FOR a variety of reasons, the British people do want an end to small boats crossing the English Channel bringing a cargo of migrants.

The most important of those reasons is that this is an extremely dangerous method of trying to reach Britain, with people dying on a weekly basis.

Rishi Sunak made stopping the boats one of his five priorities and so yesterday was quick to jump on figures showing the number of crossings had reduced by nearly 20 per cent in the first three months of the year. Mr Sunak could have a large dollop of egg on his face if these figures turn out to be a blip and the decrease is due to bad weather rather than a genuine change in the trend.

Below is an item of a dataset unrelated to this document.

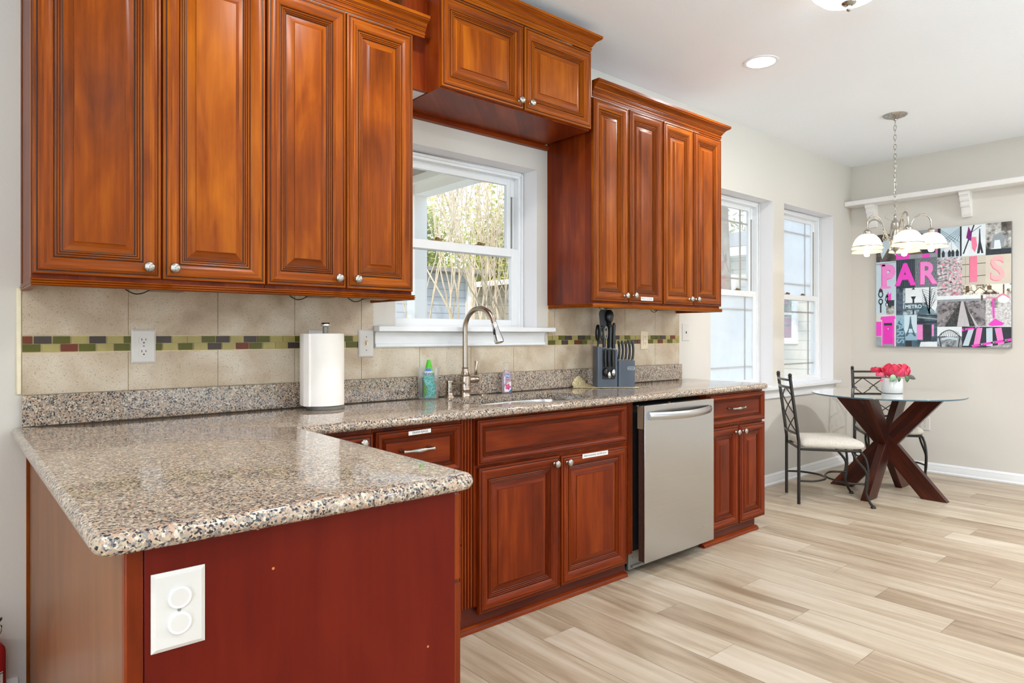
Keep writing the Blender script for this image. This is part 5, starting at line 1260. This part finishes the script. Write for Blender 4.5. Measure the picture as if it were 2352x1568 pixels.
for k in range(5):
    a = R(-143 + 72 * k + 3); u = V(math.cos(a), math.sin(a), 0); c0 = V(hx2, hy2, 0)
    q = lambda r_, z: c0 + u * r_ + V(0, 0, z)
    pts = spline([q(.034, 1.905), q(.060, 1.920), q(.085, 1.965), (q(.112, 2.030)), q(.150, 2.062), q(.190, 2.060), q(.215, 2.030), q(.222, 1.985), q(.222, 1.962)], 6)
    ar = MB().tube(pts, .0058, 10).build('arm', M['nickel'], CD, smooth=60)
    cr = [q(.075 + .020 * math.cos(R(t)) * (1 - t / 700), 1.915 - .020 * math.sin(R(t)) * (1 - t / 700)) for t in range(-60, 330, 26)]
    MB().tube(cr, .0032, 8).build('scroll', M['nickel'], ar, smooth=60)
    MB().lathe(q(.222, 1.931), [(.024, 0), (.026, .002), (.026, .018), (.022, .022), (.014, .031), (.008, .034)], 24).build('socket_cup', M['nickel'], ar, smooth=45)
    sh_ = MB().lathe(q(.222, 1.826), [(.106, 0), (.100, .003), (.0985, .012), (.097, .020), (.090, .044), (.078, .068), (.060, .089), (.042, .101), (.026, .1045)], 40, 0, 'z', False).build('bell_shade', M['shade'], CD, smooth=60)
    MB().lathe(q(.222, 1.8355), [(.1012, 0), (.1018, .002), (.1012, .006), (.0995, .007)], 40, 0, 'z', False).build('shade_band', M['nickel'], sh_)
    MB().lathe(q(.222, 1.795), [(.002, 0), (.014, .003), (.019, .012), (.019, .055), (.014, .075), (.012, .100)], 18).build('bulb', M['bulb'], ar, smooth=60)

# ------------------------------------------------------------------ ceiling lights
def downlight(label, x, y, power=26):
    t = thing('recessed_downlight', (x, y, ZC), label, 'ceiling light', 'recessed downlights')
    MB().lathe((x, y, ZC - .0006), [(.099, 0), (.099, -.003), (.092, -.005), (.080, -.004), (.079, -.001)], 40, 0, 'z', False).build('trim_ring', M['white'], t, smooth=40)
    MB().lathe((x, y, ZC - .0014), [(.0785, 0), (.001, -.0001)], 40, 0, 'z', False).build('lens', M['lens'], t)
    l = lamp('downlight_lamp', 'AREA', (x, y, ZC - .012), power, (.97, .98, 1.0), .15); l.parent = t; l.location = (0, 0, -.012)
    return t
downlight('round white recessed downlight glowing in the ceiling above the dishwasher', 3.635, -.708, 12)
for x, y, p in ((1.15, -1.00, 14), (.9, -2.9, 9), (3.6, -3.0, 20), (5.5, -2.9, 44), (-1.6, -2.0, 20), (-.4, -4.8, 18), (3.2, -5.2, 18)):  # extra cans added out of view to light the room
    downlight('round recessed downlight added out of view to fill the room with light', x, y, p)
fx2, fy2 = 3.03, -1.455
FD = thing('flush_ceiling_light', (fx2, fy2, ZC), 'frosted dome flush-mount ceiling light with nickel finial at the top of view', 'ceiling light')
MB().lathe((fx2, fy2, ZC - .0006), [(.175, 0), (.175, -.012), (.168, -.022)], 48).build('pan', M['nickel'], FD)
MB().lathe((fx2, fy2, ZC - .024), [(.168, 0), (.165, -.02), (.150, -.055), (.115, -.088), (.07, -.106), (.02, -.112)], 48).build('glass_dome', M['dome'], FD, smooth=60)
MB().lathe((fx2, fy2, ZC - .1365), [(.032, .004), (.030, -.002), (.018, -.010), (.010, -.012), (.008, -.018), (.011, -.024), (.009, -.032), (.003, -.036)], 24).build('finial', M['nickel'], FD, smooth=45)

# ================================================================== OUTSIDE
struct(MB().box(-40, 60, .2, 70, -.55, -.5).build('ground', M['lawn']))
struct(MB().box(-40, 60, -40, YS - .16, -.55, -.5).build('ground_south', M['lawn']))
struct(MB().box(-6, 10, .205, 4.6, -.4995, -.30).build('bounce_slab_ground', M['concrete']))  # pale slab added to bounce light up under the porch
PO = thing('porch', (2.6, 1.7, -.3), 'covered back porch outside the kitchen window, taupe ceiling and pale beam', 'porch')
MB().box(-.5, 3.86, .205, 3.36, 2.83, 2.88).build('porch_ceiling', M['porchceil'], PO)
mb = MB(); mb.box(3.72, 3.90, .205, 3.36, 2.655, 2.829); mb.box(3.66, 3.72, .205, 3.2, 2.755, 2.829); mb.box(-.5, 3.72, 3.18, 3.36, 2.655, 2.829); mb.box(-.5, 3.66, 3.12, 3.18, 2.755, 2.829); mb.build('beam', M['exttrim'], PO)
MB().box(3.735, 3.885, 3.195, 3.345, -.2995, 2.654).build('post', M['exttrim'], PO)
MB().lathe((3.0, 2.55, 2.829), [(.085, 0), (.085, -.006), (.001, -.006)], 28, 0, 'z', False).build('porch_downlight', M['lens'], PO)
# grey-sided building on piers and a tan shed
B1 = thing('outbuilding', (5.6, 8.2, -.5), 'grey clapboard outbuilding on piers seen through the kitchen window', 'building')
MB().box(3.0, 7.72, 7.6, 12, 1.46, 2.35).build('siding_wall', M['sidingg'], B1)
MB().box(7.66, 7.80, 7.52, 7.66, 1.42, 2.38).build('corner_board', M['white'], B1)
mb = MB(); mb.prism([(2.7, 2.352), (8.0, 2.352), (8.0, 2.42), (2.7, 2.42)], 'y', 7.2, 12.3); mb.build('roof', M['roof'], B1)
for x in (3.4, 4.8, 6.2, 7.4): MB().box(x - .1, x + .1, 7.7, 7.9, -.5, 1.459).build('pier', M['exttrim'], B1)
B2 = thing('garden_shed', (12, 10.5, -.5), 'tan boarded shed with pale sloping roof edge behind the bare tree', 'building')
MB().box(9.2, 15, 9.6, 13, -.5, 2.2).build('boarded_wall', M['sidingt'], B2)
mb = MB(); mb.prism([(8.9, 2.24), (8.9, 2.36), (15.3, 3.16), (15.3, 3.04)], 'y', 9.3, 13.3); mb.build('roof', M['exttrim'], B2)
mb = MB(); mb.prism([(9.2, 2.2), (15, 2.2), (15, 3.0), (9.2, 2.27)], 'y', 9.6, 13); mb.build('gable_wall', M['sidingt'], B2)
# neighbouring house beyond the dining windows
NH = thing('neighbour_house', (12.2, 3.6, -.5), 'beige clapboard house with white eave beyond the dining windows', 'building')
MB().box(11.0, 16, -1.5, 7.2, -.5, 2.60).build('siding_wall', M['sidingb'], NH)
mb = MB(); mb.box(10.62, 10.70, -1.9, 7.6, 2.60, 2.76); mb.box(10.70, 11.0, -1.9, 7.6, 2.601, 2.625); mb.build('eave', M['white'], NH)
mb = MB(); mb.prism([(10.6, 2.762), (13.5, 3.5), (16.4, 2.762)], 'y', -1.9, 7.6); mb.build('roof', M['roof'], NH)
for y0, y1, z0_, z1_ in ((3.95, 4.9, 1.2, 2.2), (2.78, 3.5, 1.15, 1.98)):
    mb = MB(); mb.box(10.985, 10.9995, y0, y1, z0_, z1_, 1); ring_ = [(y0 - .1, y0, z0_ - .1, z1_ + .1), (y1, y1 + .1, z0_ - .1, z1_ + .1), (y0, y1, z0_ - .1, z0_), (y0, y1, z1_, z1_ + .1), (y0, y1, (z0_ + z1_) / 2 - .02, (z0_ + z1_) / 2 + .02)]
    for r_ in ring_: mb.box(10.96, 10.9995, r_[0], r_[1], r_[2], r_[3])
    mb.build('window', [M['white'], plain('dark_window_glass', (120, 124, 122), .15)], NH)

# crape myrtle: fan of pale trunks
def branchy(name, label, base, stems, seed, bark, foliage, spread, height, r0=.05, leaves=900, leafsize=.05, cat='tree', cy=.55):
    rn = random.Random(seed); t = thing(name, base, label, cat); mb = MB(); tips = []
    def grow(p, d, r, L, depth):
        n = 5; pts = [p]; q = p.copy(); dd = d.copy()
        for i in range(n):
            dd = (dd + V(rn.uniform(-.16, .16), rn.uniform(-.16, .16), rn.uniform(-.03, .16))).normalized(); q = q + dd * (L / n); pts.append(q.copy())
        mb.tube(pts, [r * (1 - .38 * i / n) for i in range(n + 1)], 6, 0)
        if depth == 0: tips.append(q.copy()); return
        for k in range(rn.choice((2, 3))):
            nd = (dd + V(rn.uniform(-1, 1), rn.uniform(-1, 1), rn.uniform(-.1, .6)) * spread).normalized(); grow(q, nd, r * .60, L * rn.uniform(.62, .85), depth - 1)
    for i in range(stems):
        a = 2 * math.pi * (i + rn.random() * .5) / stems; b = Vector(base) + V(math.cos(a), math.sin(a), 0) * .12
        grow(b, V(math.cos(a) * (.16 + .24 * (i % 3)), math.sin(a) * (.16 + .24 * (i % 3)), 1).normalized(), r0 * rn.uniform(.7, 1.1), height * .36, 5)
    mb.build('branches', M[bark], t, smooth=60, merge=False)
    lf = MB()
    for i in range(leaves):
        c = rn.choice(tips) + V(rn.gauss(0, .18), rn.gauss(0, .18), rn.gauss(0, .18)); a = V(rn.gauss(0, 1), rn.gauss(0, 1), rn.gauss(0, 1)).normalized(); b = a.orthogonal().normalized(); s_ = leafsize * rn.uniform(.6, 1.3)
        lf.poly([c - a * s_, c - b * s_ * .5, c + a * s_, c + b * s_ * .5])
    o = lf.build('foliage', M[foliage], t, merge=False)
    return t
branchy('crape_myrtle', 'pale multi-stemmed bare tree right outside the kitchen window', (6.10, 5.35, -.5), 11, 11, 'bark', 'fol_olive', .32, 3.7, .036, 700, .022, cy=0)
def bushy(name, label, base, rx, ry, rz_, zc_, fol, seed, n=2600, ls=.16, bark='barkd'):
    rn = random.Random(seed); t = thing(name, base, label, 'tree'); b = Vector(base)
    MB().tube([b, b + V(.1, 0, zc_ * .6), b + V(0, .1, zc_)], [.16, .13, .08], 8).build('trunk', M[bark], t)
    lf = MB()
    for i in range(n):
        d = V(rn.gauss(0, 1), rn.gauss(0, 1), rn.gauss(0, 1)).normalized(); k = rn.uniform(.55, 1.0) * (1 + .18 * math.sin(d.x * 5 + seed) + .15 * math.sin(d.z * 7 + d.y * 4))
        c = b + V(d.x * rx * k, d.y * ry * k, zc_ + d.z * rz_ * k); a = V(rn.gauss(0, 1), rn.gauss(0, 1), rn.gauss(0, 1)).normalized(); e_ = a.orthogonal().normalized(); s_ = ls * rn.uniform(.5, 1.2)
        lf.poly([c - a * s_, c - e_ * s_ * .55, c + a * s_, c + e_ * s_ * .55])
    lf.build('crown', M[fol], t, merge=False)
for i, (x, y, rx, rz_, zc_, fol, lb) in enumerate(((11.4, 17.5, 2.0, 4.0, 3.7, 'fol_olive', 'olive green tree behind the grey outbuilding, left of the bare trunks'), (16.9, 17.5, 2.0, 3.6, 3.5, 'fol_yellow', 'yellow-green tree behind the tan shed'), (17.6, 25.5, 3.2, 5.0, 4.8, 'fol_yellow', 'tallest yellow-green tree in the gap farther back'), (26.4, 24.5, 3.2, 3.2, 3.0, 'fol_green', 'darker green tree farthest right behind the shed'), (8.8, 26.0, 3.2, 4.4, 4.2, 'fol_yellow', 'yellow-green tree farther back at left of the porch post'), (13.4, 34.0, 3.2, 5.4, 4.8, 'fol_olive', 'tall olive tree in the far row, leftmost of three'), (22.4, 34.0, 3.2, 5.0, 5.2, 'fol_olive', 'tall olive tree in the middle of the far row'), (31.4, 34.0, 3.2, 5.0, 5.0, 'fol_olive', 'tall olive tree in the far row, rightmost of three'))):
    bushy('bushy_tree', lb, (x, y, -.5), rx, rx, rz_, zc_, fol, 40 + i, 9000, .15)
bushy('hedge_tree', 'pale olive tree line showing above the beige house eave', (19.5, 7.0, -.5), 2.4, 4.5, 2.4, 3.0, 'fol_olive', 77, 7000, .14)
# palm
PA = thing('palm_tree', (8.2, 2.35, -.5), 'palm with drooping fronds outside the first dining window', 'palm')
MB().tube([(8.2, 2.35, -.5), (8.25, 2.4, 1.5), (8.2, 2.45, 3.9)], [.13, .12, .10], 10).build('trunk', M['barkd'], PA)
rn = random.Random(8)
for k in range(16):
    a = 2 * math.pi * k / 16 + rn.random() * .3; u = V(math.cos(a), math.sin(a), 0); sd = V(-u.y, u.x, 0); L = rn.uniform(1.3, 1.7); mb = MB(); rib = []
    for i in range(9):
        t = i / 8; rib.append(V(8.2, 2.45, 3.9) + u * (L * t * (1 - .15 * t)) + V(0, 0, .35 * t - 1.25 * t * t))
    mb.tube(rib, [.014 - .011 * i / 8 for i in range(9)], 5)
    for i in range(1, 9):
        for s_ in (-1, 1):
            for j in range(3):
                p = rib[i - 1].lerp(rib[i], j / 3); ll = .42 * (1 - .4 * i / 9); e_ = p + sd * (s_ * ll * .5) + u * ll * .35 - V(0, 0, ll * .85)
                m_ = p.lerp(e_, .5) + V(0, 0, .05); w_ = u * .02
                mb.poly([p - w_, p + w_, m_ + w_ * 1.4, m_ - w_ * 1.4]); mb.poly([m_ - w_ * 1.4, m_ + w_ * 1.4, e_])
    mb.build('frond', M['fol_palm'], PA, merge=False)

Mr Sunak is also right to say that the £6m-a-day that Britain spends on keeping migrants in hotels is unsustainable. The two new barges, a rather heartless way of tackling the problem, will only 1,000 people each – a drop in the ocean when there are 172,758 asylum claims awaiting an outcome.

This is where the problem is. Mr Sunak knows that and is addressing it, but such is its enormity, it will still be hanging over the Conservatives’ head at the next election. It has built up on their watch.

Mr Sunak wants to look tough on immigration for a variety of his own reasons. He wants to look competent, as a man who addresses a tough problem, gets things done and stops migration.

But last year, 45,756 migrants arrived on boats, just a small portion to the net figure of 606,000 migrants who settled in Britain. The small boats are very visible, but bigger migration problems lie elsewhere.